A course on statistical inference for models of population dynamics. The course is aimed at wildlife ecology graduate students at UGA.
Students will learn how to fit statistical models to field data and draw inferences on the processes governing spatial and temporal variation in occupancy and abundance. Focus will be on occupancy data, count data, distance sampling data, mark-recapture data, and telemetry data. Hierarchical statistical models will be used for inference.
Students should have taken a good introductory course on population dynamics, and they should be proficient in R.
Class meetings will consist of a mixture of lectures and computer exercises.
Students will analyze their own data, write up their results, and present their findings at the end of the semester. Two rounds of peer review will be involved. Weekly computer problems will also be assigned.

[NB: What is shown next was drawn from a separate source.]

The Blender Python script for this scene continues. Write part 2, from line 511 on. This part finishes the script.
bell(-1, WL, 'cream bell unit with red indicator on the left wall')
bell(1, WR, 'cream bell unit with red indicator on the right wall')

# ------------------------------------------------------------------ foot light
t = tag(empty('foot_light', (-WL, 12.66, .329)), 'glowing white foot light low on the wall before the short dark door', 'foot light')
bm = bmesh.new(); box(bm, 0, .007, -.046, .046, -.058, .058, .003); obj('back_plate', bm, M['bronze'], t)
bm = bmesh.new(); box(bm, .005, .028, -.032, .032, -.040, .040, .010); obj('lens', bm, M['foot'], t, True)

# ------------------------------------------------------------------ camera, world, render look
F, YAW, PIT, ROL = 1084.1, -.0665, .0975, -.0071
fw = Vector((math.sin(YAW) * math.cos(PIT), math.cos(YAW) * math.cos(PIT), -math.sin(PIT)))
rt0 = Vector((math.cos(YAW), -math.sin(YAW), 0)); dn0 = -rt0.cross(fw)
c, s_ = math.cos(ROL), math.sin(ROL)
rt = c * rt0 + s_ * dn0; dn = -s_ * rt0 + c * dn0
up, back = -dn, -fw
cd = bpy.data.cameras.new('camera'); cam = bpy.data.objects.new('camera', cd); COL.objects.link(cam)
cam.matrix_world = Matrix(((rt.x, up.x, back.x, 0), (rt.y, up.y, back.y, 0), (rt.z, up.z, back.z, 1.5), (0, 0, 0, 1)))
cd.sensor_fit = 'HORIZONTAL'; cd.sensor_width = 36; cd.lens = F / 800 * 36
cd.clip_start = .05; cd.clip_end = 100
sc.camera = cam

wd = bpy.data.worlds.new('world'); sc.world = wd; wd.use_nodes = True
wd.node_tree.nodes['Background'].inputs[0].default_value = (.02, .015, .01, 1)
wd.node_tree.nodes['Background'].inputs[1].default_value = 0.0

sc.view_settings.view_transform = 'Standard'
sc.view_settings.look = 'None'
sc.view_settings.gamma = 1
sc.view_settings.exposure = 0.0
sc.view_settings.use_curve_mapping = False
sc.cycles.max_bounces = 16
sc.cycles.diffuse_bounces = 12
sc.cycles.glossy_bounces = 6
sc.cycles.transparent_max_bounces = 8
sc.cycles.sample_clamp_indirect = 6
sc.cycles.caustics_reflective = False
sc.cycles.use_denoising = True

Lecture slides created using LaTeX, Beamer, and knitr. To build the PDFs, open R and navigate to a lecture directory, such as lectures/Nmix-binII
and issue the following commands:
library(knitr)
knit("lecture-Nmix-binomial-II.Rnw")
This will produce a Beamer .tex
file that you can compile as you would any other LaTeX file.
This course is based loosely off of "Estimation of Fish and Wildlife Population Parameters (WILD 8390)", a course taught by Dr. Mike Conroy for approximately 30 years. I had the great fortune of co-instructing the course with Mike for two years.